The shakeup will see chief executive Scott Miller cede his post but remain on the board. His successor is Ross Wainwright, a seasoned Canadian-born software-sales executive who previously led Japanese telecom giant Nippon Telegraph & Telephone Corp.'s North American networking, security and managed services and consulting practice in Chicago. Before that he spent 15 years as a senior executive with SAP SE, where he launched the German multinational’s cloud-based enterprise resource planning offering.

“We took our time [searching for a new CEO] and worked with Scott, who was amazing in the recruiting and selling the [company’s] achievements,” chairman Phil Deck said in an interview. Mr. Miller added: “I believe that the new leadership team that we’ve recruited – and I’ve been active in that from the beginning – will take this business to the next level. I have zero mixed feelings” about departing. “I have been very transparent [in saying] that at some point I would like to get this business to a point where I was sure somebody else could do a better job taking it forward.”

Joining Mr.

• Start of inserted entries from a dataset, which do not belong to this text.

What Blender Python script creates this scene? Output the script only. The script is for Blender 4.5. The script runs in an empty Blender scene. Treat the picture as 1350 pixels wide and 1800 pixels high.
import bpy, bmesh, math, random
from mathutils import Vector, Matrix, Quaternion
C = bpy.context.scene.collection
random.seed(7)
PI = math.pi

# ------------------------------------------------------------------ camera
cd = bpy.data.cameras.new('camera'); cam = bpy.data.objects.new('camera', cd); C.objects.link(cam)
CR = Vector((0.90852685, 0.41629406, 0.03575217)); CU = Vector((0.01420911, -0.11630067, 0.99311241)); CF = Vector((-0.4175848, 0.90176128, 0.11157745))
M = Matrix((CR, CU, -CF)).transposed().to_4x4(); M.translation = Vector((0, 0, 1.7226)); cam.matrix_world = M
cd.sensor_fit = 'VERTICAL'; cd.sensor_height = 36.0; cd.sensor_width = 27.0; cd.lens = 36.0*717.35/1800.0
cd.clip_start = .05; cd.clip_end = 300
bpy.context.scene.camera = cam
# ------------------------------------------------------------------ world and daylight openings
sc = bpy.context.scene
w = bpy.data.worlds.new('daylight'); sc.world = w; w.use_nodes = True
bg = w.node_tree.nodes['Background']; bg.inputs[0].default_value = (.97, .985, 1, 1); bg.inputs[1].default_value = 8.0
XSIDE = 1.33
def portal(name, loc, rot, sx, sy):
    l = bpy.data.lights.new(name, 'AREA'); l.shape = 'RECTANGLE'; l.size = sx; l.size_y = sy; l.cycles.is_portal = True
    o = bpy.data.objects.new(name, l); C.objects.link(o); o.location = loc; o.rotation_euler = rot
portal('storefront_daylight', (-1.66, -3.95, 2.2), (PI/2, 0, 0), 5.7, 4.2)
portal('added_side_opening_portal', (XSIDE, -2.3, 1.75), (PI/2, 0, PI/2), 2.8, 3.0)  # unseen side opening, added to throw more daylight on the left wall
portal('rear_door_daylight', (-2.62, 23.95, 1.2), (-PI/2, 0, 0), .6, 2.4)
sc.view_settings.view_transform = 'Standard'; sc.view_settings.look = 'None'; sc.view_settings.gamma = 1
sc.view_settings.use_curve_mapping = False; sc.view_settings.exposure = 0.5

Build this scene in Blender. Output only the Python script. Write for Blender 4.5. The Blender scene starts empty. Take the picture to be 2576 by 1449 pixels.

Wainwright is a former SAP colleague, Canadian Riaz Raihan, who becomes president of products next month. He was most recently general manager of Cisco Systems Inc.’s internet of things business in Silicon Valley and replaces chief technology officer Alan Price.

The headquarters move will not change much; many Vision Critical executives already work in Toronto, and the Vancouver office continues to house many of its developers.

The Vision Critical board is portraying the CEO change as a harmonious passing of the torch. That’s in stark contrast to the deep divide when former CEO Angus Reid, father of company founder Andrew Reid, was a director and shareholder.

As The Globe and Mail reported in 2016, Vision Critical was engulfed for years in a corporate civil war that left the elder Mr. Reid at odds with investors, directors and executives over the firm’s direction. The company had built two businesses: Developing software that corporations use to survey customers on an ongoing basis and a traditional market research and consulting service. The firm’s venture capital backers, including OMERS Ventures and Georgian Partners, wanted Vision Critical to sell the service business – which it did in 2016 – to focus on software. Internal tensions had led fellow directors to strip Mr. Reid of his executive role in 2014 and continued as the veteran pollster questioned company strategies and pushed out several directors. Those conflicts ended when Georgian and U.S. private equity firm W Capital Partners bought out Mr. Reid and other investors in 2016.

Mr. Miller, who had joined in 2012, then overhauled the management team and further shrank Vision Critical’s service activities and work force. The company overhauled its flagship platform to make it easier for generalists to use – not just market research specialists – and more capable of integrating data into other corporate systems. This year the company, with almost 700 customers and $65-million in revenue, became profitable.

But the transition has left it expanding at a relatively anemic rate – well below the 20 per cent Mr. Miller had hoped to achieve by now. “We have modest growth today, not nearly where it needs to be,” Mr. Wainwright said. “We can do more.”

Meanwhile, larger players in its “customer experience management” sector have been growing faster, including Qualtrics LLC, which was sold this year to SAP for US$8-billion, and Medallia Inc., which went public in July and has a US$4-billion market capitalization.

“We remain excited about the customer experience management category as evidenced by” those two exit valuations, said Georgian managing partner and Vision Critical director Simon Chong. “It points to the growth opportunities for Vision Critical.”

The new CEO said that by evolving the product and promoting Vision Critical within corporations beyond market research groups, it can get its growth above 20 per cent. “We have to change the messaging a bit and who we call on,” he said. “We need to go a bit wider … and really sell and execute as an enterprise software company.” By doing so, “we can capitalize on the momentum of the market … and fulfill this company’s potential.”